Ceci, semblait-il, devait marquer le point final de ce long déchirement. Que restait-il de commun entre ces deux êtres, qu’un destin cruel avait attachés l’un à l’autre pour souffrir ? En fait, le portrait renvoyé avec ses dernières flèches, la dernière image, la dernière ombre de Marceline partie de l’ermitage du Val, ils n’avaient plus de raison de penser l’un à l’autre. Cependant, durant dix-sept années encore, jusqu’à la mort de Latouche, Marceline ne cessera de s’inquiéter de lui, de sa manière de vivre, de ses relations, des amitiés qui l’entourent, malgré ce qu’elle a toujours prédit et répété.

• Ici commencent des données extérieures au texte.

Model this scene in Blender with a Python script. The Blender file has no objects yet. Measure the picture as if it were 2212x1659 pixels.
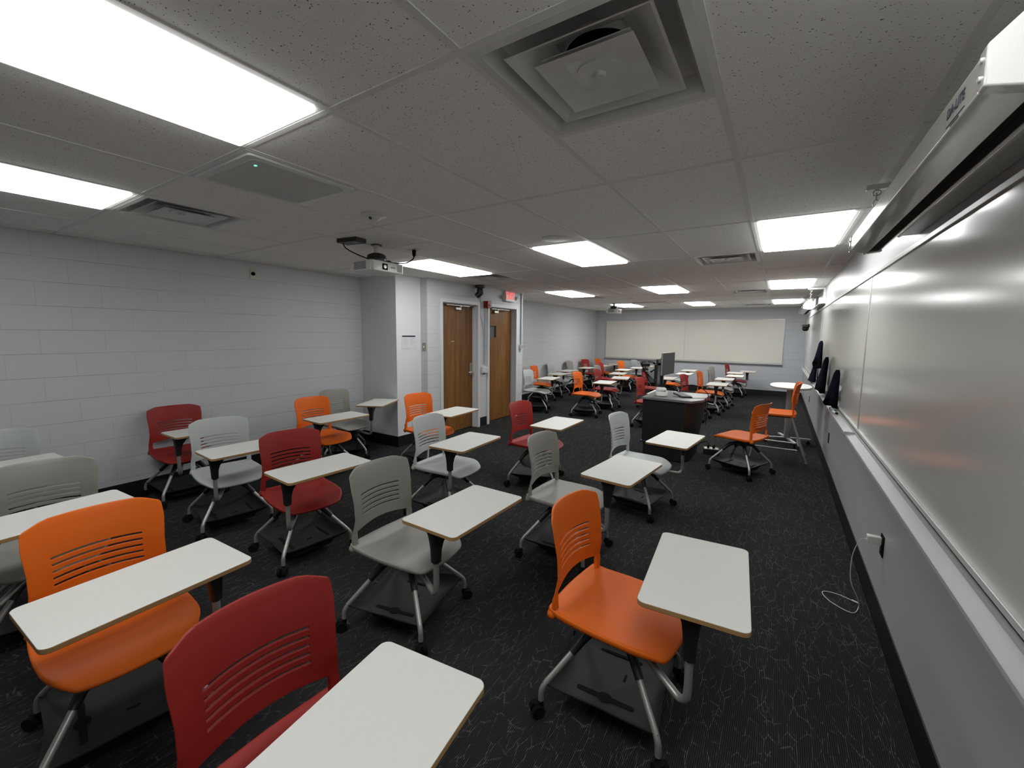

Et si elle est maintenue ainsi dans cet état d’énervement et d’angoisse, elle le prétend du moins, c’est parce qu’elle est tirée de la sérénité où elle voudrait tant avoir la liberté de vivre, par des lettres anonymes, des billets mystérieux, des communiqués bizarres… Est-ce son ancien amant qui amuse l’hypocondrie de son déclin en lui décochant ces flèches empoisonnées ? Elle le laisse entendre du moins ; elle s’en plaint jusqu’à son mari, qui s’en étonne, qui en est excédé.

Il ne s’agit plus de Louise Ségaut, qu’à la suite de tous ses ennuis, le « Roi des Aulnes » a chassée avec la dernière violence.

Mais pour cela l’Ermitage n’est point désert. Une autre femme y est apparue, qui, elle, accompagnera, gardera, aimera Latouche jusqu’au delà du tombeau.